Farmer, Author, Agricultural Researcher, and Educator

In 1973, when homesteaders Helen and Scott Nearing published their seminal book, Living the Good Life, it sparked a quiet but influential revolt against American consumerism. Eliot Coleman was a member of that revolution, trading the clamor of Wall Street for a tranquil vegetable farm in coastal Maine. He was ready to get better acquainted with the land and ready for a self-reliant life.

“Organic farming meant discovery,” says Coleman. “Before I did the farming, I was an adventurer, and trekking into fields unknown in agriculture was no different than climbing an unknown mountain,” he explains. “The world was telling me that I couldn’t go without pesticides and chemicals,” he continues. “And here I was doing it every day.”

Coleman, whose résumé includes stints as a commercial market gardener, the executive director of the International Federation of Organic Agricultural Movements, and an author and lecturer on gardening, is now an authority on innovative farming techniques, especially the ability to grow affordable, local produce year-round. A proud Maine resident, he and his wife, Barbara Damrosch, operate Four Season Farm, an experimental market garden that’s become a national benchmark for sustainable small-scale agriculture. He’s also an active member of the Maine Organic Farmers and Gardeners Association.

“The natural world is elegantly designed and doesn’t need to be replaced by human arrogance,” Coleman insists. “Green manures, cover crops, compost-making— these are all free management techniques that just happen to fit into where that world wants to go anyway.”

“Eliot fights for the concepts he believes in, and we don’t have enough of that in a world where the policy around food and farming lags tremendously behind what the public is interested in, what the consumer is demanding, and what we require environmentally,” says Chellie Pingree, a Democrat representing Maine’s 1st Congressional District.
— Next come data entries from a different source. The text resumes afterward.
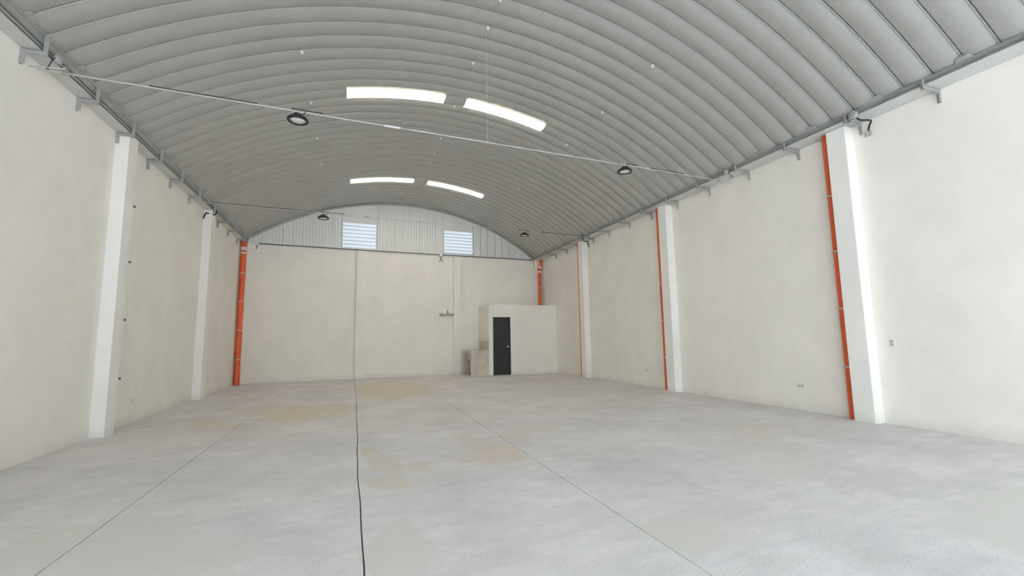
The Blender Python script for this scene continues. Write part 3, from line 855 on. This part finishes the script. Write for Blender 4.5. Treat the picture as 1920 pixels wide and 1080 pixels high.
# cloud cover brightest beyond the open front, a little to the left
tc = N(nt, 'ShaderNodeTexCoord')
dp = N(nt, 'ShaderNodeVectorMath', operation='DOT_PRODUCT'); dp.inputs[1].default_value = (-.62, -.77, .13)
nt.links.new(tc.outputs['Generated'], dp.inputs[0])
mr = N(nt, 'ShaderNodeMapRange'); mr.inputs['From Min'].default_value = -.3; mr.inputs['From Max'].default_value = 1.0
mr.inputs['To Min'].default_value = 1.55; mr.inputs['To Max'].default_value = 4.4
nt.links.new(dp.outputs['Value'], mr.inputs['Value']); nt.links.new(mr.outputs[0], bg.inputs['Strength'])

sun = bpy.data.lights.new('sun', 'SUN'); sun.energy = 150.0; sun.angle = math.radians(6); sun.color = (1, .965, .92)
so = bpy.data.objects.new('sun', sun); COL.objects.link(so)
so.rotation_euler = Vector((-.10, .02, -.99)).to_track_quat('-Z', 'Y').to_euler()

# ------------------------------------------------------------------ camera
F_PX, YAW, PITCH_C, ROLL, HC = 820.5, 0.3477, 0.1149, -0.0157, 1.3125
cy_, sy_ = math.cos(YAW), math.sin(YAW); cp, sp = math.cos(PITCH_C), math.sin(PITCH_C)
fw = Vector((sy_ * cp, cy_ * cp, sp)); rt = Vector((cy_, -sy_, 0)); up = rt.cross(fw)
c, s = math.cos(ROLL), math.sin(ROLL)
r2 = rt * c + up * s; u2 = up * c - rt * s
cam = bpy.data.cameras.new('camera')
cam.sensor_fit = 'HORIZONTAL'; cam.sensor_width = 36.0; cam.lens = F_PX / 1920 * 36.0
cam.clip_start = 0.05; cam.clip_end = 300
co = bpy.data.objects.new('camera', cam); COL.objects.link(co)
mw = Matrix.Identity(4)
for i in range(3):
    mw[i][0] = r2[i]; mw[i][1] = u2[i]; mw[i][2] = -fw[i]
mw.translation = Vector((0, 0, HC))
co.matrix_world = mw
sc = bpy.context.scene
sc.camera = co
sc.view_settings.view_transform = 'Standard'
sc.view_settings.look = 'None'
sc.view_settings.gamma = 1.0
sc.view_settings.use_curve_mapping = False
sc.view_settings.exposure = 0.02
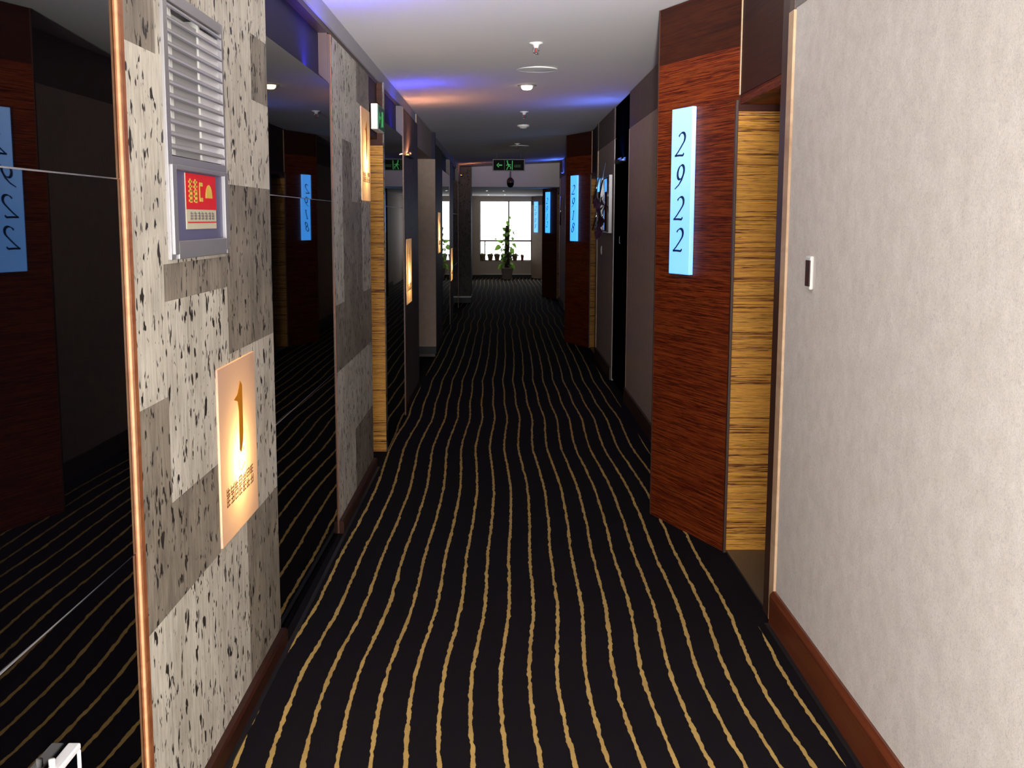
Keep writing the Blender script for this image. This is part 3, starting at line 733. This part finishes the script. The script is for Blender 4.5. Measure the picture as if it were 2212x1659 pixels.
cove('coloured_lamp', -.775, 9.75, 2.05, .5, 'added_amber', 'added amber lamp high on the dark stone panel, tinting the ceiling', 4, (1, .42, .22), HP, (.5, -.2, 1))
cove('coloured_lamp', 1.03, 20.9, 2.34, .5, 'blue_strip', 'far added blue lamp on the right, tinting the ceiling', 5, (.08, .18, 1), HP, (-1, -.2, .45))
cove('coloured_lamp', -.745, 20.9, 2.30, .5, 'added_amber', 'far added amber lamp by the second passage, for an orange glow', 1.2, (1, .36, .12), HP, (.9, .6, .3))

# ---------------------------------------------------------------- column and far end
colm = root('column', (-.765, 21.8, 0), 0, 'dark brown square column on the left before the bright window', 'column')
B(-.16, .16, 0, .8, .125, 2.5).obj('shaft', 'stone_brown', colm)
B(-.165, .165, -.006, .8, .098, .125).obj('white_skirting', 'white_plastic', colm)
B(-.16, .16, 0, .8, 0, .098).obj('plinth', 'black', colm)
struct('trim_10', B(-3.0, -.925, 22.0, 22.1, 0, 2.5), 'paper_dim')
ws = root('wall_switch', (-.828, 28.9, 1.40), HP, 'small dark and white switch on the left wall near the window', 'switch')
B(-.2, .2, -.02, 0, 0, .17).obj('plate', 'trim_dark', ws, .003); B(.2, .24, -.03, 0, .02, .15).obj('bright_edge', 'white_plastic', ws)
cr = root('glass_strip', (-.828, 25.5, .05), HP, 'narrow reflective glass strip on the far left wall', 'mirror')
B(-2.4, 2.4, -.008, 0, 0, 2.0).obj('glass_pane', 'mirror', cr)

# ---------------------------------------------------------------- plants
def leaf_mb(k, base, tip, w, up):
    base, tip, up = Vector(base), Vector(tip), Vector(up)
    ax = tip-base; side = ax.cross(up).normalized()*w; n = side.cross(ax).normalized()*w*.22
    prof = [(0, .0), (.02, .55), (.15, .95), (.35, 1), (.6, .75), (.82, .35), (1, 0)]
    v = []; f = []
    for t, q in prof:
        c = base+ax*t-n*(4*(t-.5)**2-1)*.8
        v += [c-side*q*.5+n*q, c, c+side*q*.5+n*q]
    for i in range(len(prof)-1):
        a = i*3; f += [(a, a+1, a+4, a+3), (a+1, a+2, a+5, a+4)]
    k.add(v, f, 0, True)
pt = root('potted_plant', (.09, 30.5, 0), 0, 'tall climbing plant on a moss pole in a grey pot before the window', 'plant')
MB().lathe([(0, 0), (.115, 0), (.125, .02), (.15, .27), (.158, .275), (.158, .305), (.142, .305), (.138, .28), (0, .27)], 36).obj('pot', 'pot', pt)
MB().lathe([(0, .279), (.138, .279)], 24).obj('soil', 'soil', pt)
pr = random.Random(8)
MB().tube([(.0+.006*math.sin(i*2.1), .006*math.cos(i*1.7), .27+i*.093) for i in range(13)], [.072, .070, .074, .066, .070, .063, .067, .062, .066, .060, .060, .054, .035], 14).obj('moss_pole', 'bark', pt)
MB().tube([(.03, .02, 1.3), (.035, .02, 1.5), (.05, .01, 1.66)], [.012, .01, .004]).tube([(-.03, -.05, .4), (-.062, -.01, .7), (-.02, .06, 1.0), (.05, .02, 1.25)], .008).obj('vine_stem', 'leaf', pt)
fol = MB(); stem = MB()
for i in range(46):
    z = .33+1.0*(i/46)+pr.uniform(-.04, .04); a = pr.uniform(0, 6.28)
    r_ = pr.uniform(.07, .13); b = Vector((math.cos(a)*r_, math.sin(a)*r_, z))
    ln = pr.uniform(.09, .16); t = b+Vector((math.cos(a)*ln*.6, math.sin(a)*ln*.6, -ln*.7))
    leaf_mb(fol, b, t, ln*.75, (math.cos(a), math.sin(a), .6)); stem.tube([(math.cos(a)*.04, math.sin(a)*.04, z-.03), b], .003, 5)
for b, t, w in (((-.17, -.02, .86), (-.33, -.02, .74), .13), ((-.13, 0, .95), (-.27, .02, 1.0), .07), ((-.27, 0, 1.04), (-.34, 0, 1.03), .045), ((.16, 0, .93), (.24, -.02, .80), .08),
                ((.10, -.04, .80), (.17, -.03, .64), .12), ((-.10, 0, .52), (-.17, 0, .46), .09), ((.25, .05, .62), (.33, .05, .60), .035), ((.02, 0, 1.5), (-.03, 0, 1.42), .07),
                ((.05, 0, 1.62), (.10, 0, 1.54), .06), ((.0, 0, 1.44), (.07, 0, 1.36), .08), ((-.12, 0, .38), (-.24, .0, .24), .12), ((.12, -.05, .36), (.2, -.05, .24), .11)):
    leaf_mb(fol, b, t, w, (0, -1, .3)); stem.tube([(b[0]*.25, b[1], b[2]-.04), b], .003, 5)
fol.obj('foliage', 'leaf', pt); stem.obj('leaf_stalk', 'leaf', pt)

def pot_plant(x, rt, rb, h, label, m='plastic_pot', nl=9, seed=0, sc_=1.0):
    y = Y1+.085; r = root('sill_pot', (x, y, .452), 0, label, 'plant', 'small potted plants along the window sill')
    MB().lathe([(0, 0), (rb, 0), (rt, h*.8), (rt*1.08, h*.8), (rt*1.08, h), (rt*.95, h), (rt*.9, h*.9), (0, h*.88)], 24).obj('pot', m, r)
    rr = random.Random(seed); k = MB()
    for i in range(nl):
        a = 6.28*i/nl+rr.uniform(-.3, .3); b = Vector((0, 0, h*.9)); ln = rr.uniform(.06, .10)*sc_
        t = b+Vector((math.cos(a)*ln, math.sin(a)*ln*.7, ln*rr.uniform(.0, .55))); leaf_mb(k, b, t, ln*.45, (0, 0, 1))
    k.obj('foliage', 'leaf', r)
xs = (-.56, -.356, -.176, .004, .15, .30, .43)
for i, x in enumerate(xs):
    if i == 6: continue
    pot_plant(x, .078, .052, .17, ['broad leafy pot at the left end of the window sill', 'second pot from the left on the window sill', 'third pot from the left on the window sill',
        'pot just left of the moss pole on the sill', 'pot behind the moss pole on the sill', 'pot just right of the moss pole on the sill'][i], nl=14, seed=i, sc_=1.15)
pot_plant(.50, .042, .034, .15, 'small red pot with a thin sprig, at the right of the window sill', 'terracotta', 6, 9, 1.3)
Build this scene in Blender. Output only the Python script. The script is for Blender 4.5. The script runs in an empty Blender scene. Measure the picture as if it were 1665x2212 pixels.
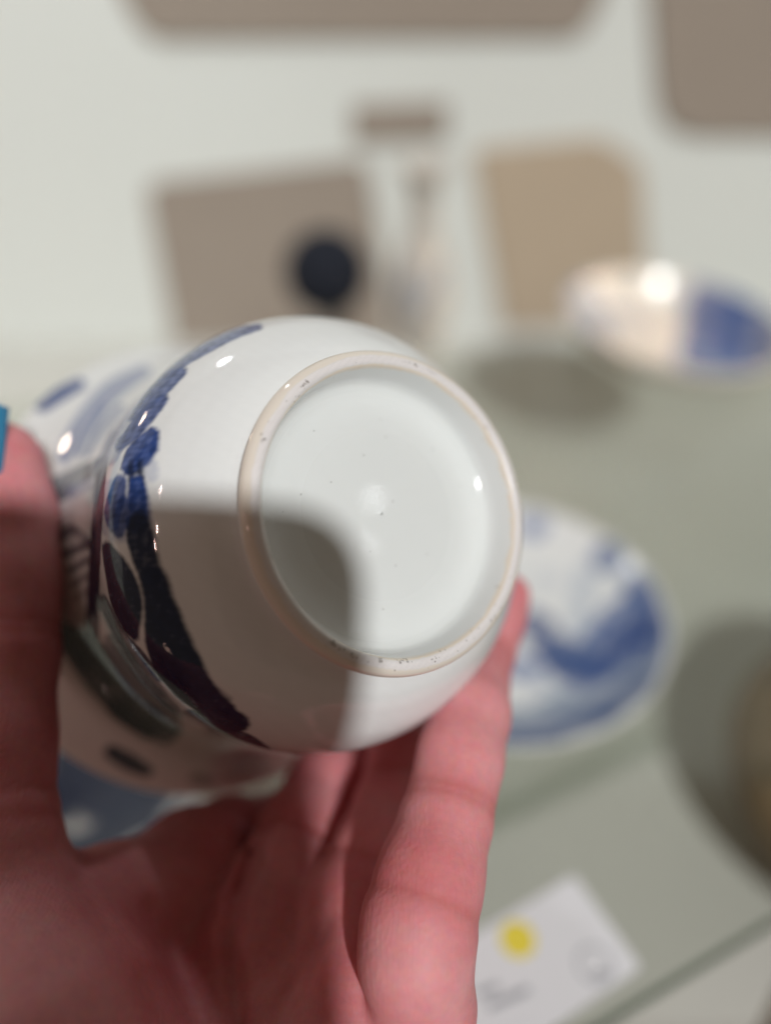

A former student of Coleman’s at the College of the Atlantic, Pingree owns a 200-acre farm on the island of North Haven and consults her former professor when she’s considering potential reforms and laws that seek to promote and protect organic farmers.

It’s tempting to view Coleman’s move to Maine 40 years ago as a harbinger for a recent, dramatic shift in the state’s agriculture industry: Maine boasts the fastest-growing community of under-35 farmers in the country. Earlier this year, the University of Maine Cooperative Extension reported a 40 percent increase within that demographic, compared with a 1.5 percent rise at the national level. “Eliot projects a lifestyle that many young people can envision for themselves,” Pingree says.

There’s no doubt that Coleman is keeping an eye on the next generation. He recently secured a Stone Barns Center for Food and Agriculture grant for two University of Maine engineering students, who spent the summer designing equipment for small-scale farmers. Their results will be presented at the Center’s Young Farmers Conference this December. “They have skills that I don’t have,” Coleman says. “But I can provide the inspiration.”